MEG Energy’s (OTCPK:MEGEF) first-quarter results were all about operating leverage. Commodity prices dictate the company’s revenues, but its large base of fixed costs remains flat, irrespective of commodity price swings. When realized commodity prices increase, free cash flow surges higher. But when they fall, free cash flow drops at a rapid rate.
In the first quarter, weak WTI and WCS oil prices drove MEG’s bitumen realizations significantly lower. First-quarter realizations fell by 16% from the previous quarter and 40% from the year-ago quarter.
Lower realizations were met with relatively flat expenses.
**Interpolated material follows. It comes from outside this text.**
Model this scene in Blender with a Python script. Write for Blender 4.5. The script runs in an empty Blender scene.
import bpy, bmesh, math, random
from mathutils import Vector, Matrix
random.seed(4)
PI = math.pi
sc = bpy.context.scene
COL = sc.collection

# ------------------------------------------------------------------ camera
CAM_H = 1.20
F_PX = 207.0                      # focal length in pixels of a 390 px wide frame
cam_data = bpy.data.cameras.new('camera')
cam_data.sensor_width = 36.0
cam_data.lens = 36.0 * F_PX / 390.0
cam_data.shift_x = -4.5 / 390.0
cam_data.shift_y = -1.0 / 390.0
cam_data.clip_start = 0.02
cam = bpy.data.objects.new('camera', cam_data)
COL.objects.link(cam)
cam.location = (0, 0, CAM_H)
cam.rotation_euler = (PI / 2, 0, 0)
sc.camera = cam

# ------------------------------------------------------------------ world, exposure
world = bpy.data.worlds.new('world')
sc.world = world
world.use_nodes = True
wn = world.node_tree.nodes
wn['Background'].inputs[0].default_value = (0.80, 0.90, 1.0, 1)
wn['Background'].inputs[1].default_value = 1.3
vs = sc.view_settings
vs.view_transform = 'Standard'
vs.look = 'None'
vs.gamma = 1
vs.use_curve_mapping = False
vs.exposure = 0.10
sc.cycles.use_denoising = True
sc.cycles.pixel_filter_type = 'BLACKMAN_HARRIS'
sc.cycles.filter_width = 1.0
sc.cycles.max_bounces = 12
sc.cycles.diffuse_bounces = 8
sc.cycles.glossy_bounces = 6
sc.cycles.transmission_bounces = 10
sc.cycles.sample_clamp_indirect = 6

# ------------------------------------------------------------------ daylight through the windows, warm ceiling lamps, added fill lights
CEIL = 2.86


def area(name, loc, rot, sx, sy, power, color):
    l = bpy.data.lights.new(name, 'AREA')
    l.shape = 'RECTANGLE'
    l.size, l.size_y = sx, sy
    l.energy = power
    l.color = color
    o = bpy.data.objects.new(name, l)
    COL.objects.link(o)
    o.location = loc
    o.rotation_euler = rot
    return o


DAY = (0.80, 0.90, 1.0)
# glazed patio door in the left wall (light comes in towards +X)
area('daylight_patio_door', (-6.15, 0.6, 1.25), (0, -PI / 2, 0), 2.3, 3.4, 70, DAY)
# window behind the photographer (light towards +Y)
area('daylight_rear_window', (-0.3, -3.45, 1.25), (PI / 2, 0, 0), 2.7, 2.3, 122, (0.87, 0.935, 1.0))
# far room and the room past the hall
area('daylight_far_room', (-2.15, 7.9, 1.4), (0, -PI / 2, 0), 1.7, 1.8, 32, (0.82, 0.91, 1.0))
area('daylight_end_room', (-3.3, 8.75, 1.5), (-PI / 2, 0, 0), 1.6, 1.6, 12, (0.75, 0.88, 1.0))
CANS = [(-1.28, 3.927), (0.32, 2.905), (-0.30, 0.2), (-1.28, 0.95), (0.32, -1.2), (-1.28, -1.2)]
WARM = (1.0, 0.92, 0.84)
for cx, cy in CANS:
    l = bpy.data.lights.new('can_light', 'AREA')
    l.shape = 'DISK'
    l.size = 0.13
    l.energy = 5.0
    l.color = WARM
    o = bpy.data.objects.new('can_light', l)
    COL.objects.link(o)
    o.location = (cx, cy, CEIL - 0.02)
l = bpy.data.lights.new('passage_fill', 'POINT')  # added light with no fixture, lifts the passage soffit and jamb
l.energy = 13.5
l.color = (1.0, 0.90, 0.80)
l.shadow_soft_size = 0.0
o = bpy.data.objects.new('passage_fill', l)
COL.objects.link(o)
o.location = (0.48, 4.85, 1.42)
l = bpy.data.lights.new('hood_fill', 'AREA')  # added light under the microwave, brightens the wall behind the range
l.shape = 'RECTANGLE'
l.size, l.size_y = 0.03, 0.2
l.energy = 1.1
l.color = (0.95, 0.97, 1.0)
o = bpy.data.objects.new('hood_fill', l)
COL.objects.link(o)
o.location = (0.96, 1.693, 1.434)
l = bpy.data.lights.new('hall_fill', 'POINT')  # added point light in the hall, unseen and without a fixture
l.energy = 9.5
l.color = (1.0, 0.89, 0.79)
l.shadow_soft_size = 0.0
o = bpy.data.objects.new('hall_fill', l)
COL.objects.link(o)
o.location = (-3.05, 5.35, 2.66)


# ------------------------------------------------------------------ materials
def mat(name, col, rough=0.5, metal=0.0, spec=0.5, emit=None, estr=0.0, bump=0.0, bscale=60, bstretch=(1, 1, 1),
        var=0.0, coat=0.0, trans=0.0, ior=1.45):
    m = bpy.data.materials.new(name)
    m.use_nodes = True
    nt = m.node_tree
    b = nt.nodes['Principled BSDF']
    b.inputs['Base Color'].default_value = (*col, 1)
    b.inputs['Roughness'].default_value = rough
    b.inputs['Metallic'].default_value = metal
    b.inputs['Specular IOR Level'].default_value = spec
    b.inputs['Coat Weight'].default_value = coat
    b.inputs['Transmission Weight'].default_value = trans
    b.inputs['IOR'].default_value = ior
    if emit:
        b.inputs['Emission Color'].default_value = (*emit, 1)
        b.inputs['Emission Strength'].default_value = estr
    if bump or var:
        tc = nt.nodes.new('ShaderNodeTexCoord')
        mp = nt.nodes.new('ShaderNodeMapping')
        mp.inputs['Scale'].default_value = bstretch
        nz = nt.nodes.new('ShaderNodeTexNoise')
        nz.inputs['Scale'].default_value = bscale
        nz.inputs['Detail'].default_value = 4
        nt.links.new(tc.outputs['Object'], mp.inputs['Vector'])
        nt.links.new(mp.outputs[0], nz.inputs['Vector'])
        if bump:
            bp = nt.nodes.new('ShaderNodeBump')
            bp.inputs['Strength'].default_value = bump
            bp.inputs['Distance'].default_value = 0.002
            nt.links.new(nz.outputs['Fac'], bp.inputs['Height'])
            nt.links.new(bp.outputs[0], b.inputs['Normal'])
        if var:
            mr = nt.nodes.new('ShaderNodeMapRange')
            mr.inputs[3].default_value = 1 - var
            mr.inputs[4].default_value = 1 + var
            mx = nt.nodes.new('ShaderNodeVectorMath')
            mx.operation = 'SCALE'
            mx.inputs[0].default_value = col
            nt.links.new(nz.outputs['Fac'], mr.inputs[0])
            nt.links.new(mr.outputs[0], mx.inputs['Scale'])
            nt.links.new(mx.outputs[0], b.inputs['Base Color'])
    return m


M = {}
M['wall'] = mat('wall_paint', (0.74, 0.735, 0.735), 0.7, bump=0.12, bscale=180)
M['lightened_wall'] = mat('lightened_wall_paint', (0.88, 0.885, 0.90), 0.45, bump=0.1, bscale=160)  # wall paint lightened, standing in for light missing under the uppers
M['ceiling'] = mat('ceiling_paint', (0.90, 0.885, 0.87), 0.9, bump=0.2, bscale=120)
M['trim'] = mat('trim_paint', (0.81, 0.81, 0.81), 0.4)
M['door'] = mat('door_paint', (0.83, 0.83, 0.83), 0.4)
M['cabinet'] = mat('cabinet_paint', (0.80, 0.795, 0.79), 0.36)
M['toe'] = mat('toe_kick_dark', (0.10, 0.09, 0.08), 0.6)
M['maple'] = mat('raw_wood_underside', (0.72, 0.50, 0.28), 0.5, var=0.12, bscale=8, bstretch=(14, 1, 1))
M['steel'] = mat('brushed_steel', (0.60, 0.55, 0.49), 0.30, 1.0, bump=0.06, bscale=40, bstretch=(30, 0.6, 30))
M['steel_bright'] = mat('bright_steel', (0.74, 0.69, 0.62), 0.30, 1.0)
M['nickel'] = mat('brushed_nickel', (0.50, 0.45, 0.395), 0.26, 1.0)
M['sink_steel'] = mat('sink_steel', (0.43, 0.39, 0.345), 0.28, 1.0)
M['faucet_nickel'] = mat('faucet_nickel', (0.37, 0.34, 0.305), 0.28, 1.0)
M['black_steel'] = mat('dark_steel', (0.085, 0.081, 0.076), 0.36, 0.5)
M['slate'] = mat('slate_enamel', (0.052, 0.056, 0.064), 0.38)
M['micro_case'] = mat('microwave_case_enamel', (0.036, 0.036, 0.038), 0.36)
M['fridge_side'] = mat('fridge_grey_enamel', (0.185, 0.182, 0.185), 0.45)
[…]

Operating expenses fell 7.5% quarter-over-quarter and were flat year-over-year. Similarly, corporate expenses declined by 5.6% quarter-over-quarter and were flat year-over-year. The sorry state of first-quarter netbacks and cash flows can be seen below.
MEG performed adequately from an operational perspective. Bitumen sales came to 106,840 bpd, slightly below capacity of 110,000 bpd. The strong production results were attributable to a declining steam-to-oil ratio. The steam-to-oil ratio was essentially flat from the previous quarter but down an impressive 7% from the year-ago quarter. The company attributed the improvement to optimized well spacing, enhanced completion designs, a well redevelopment program, and facility upgrades.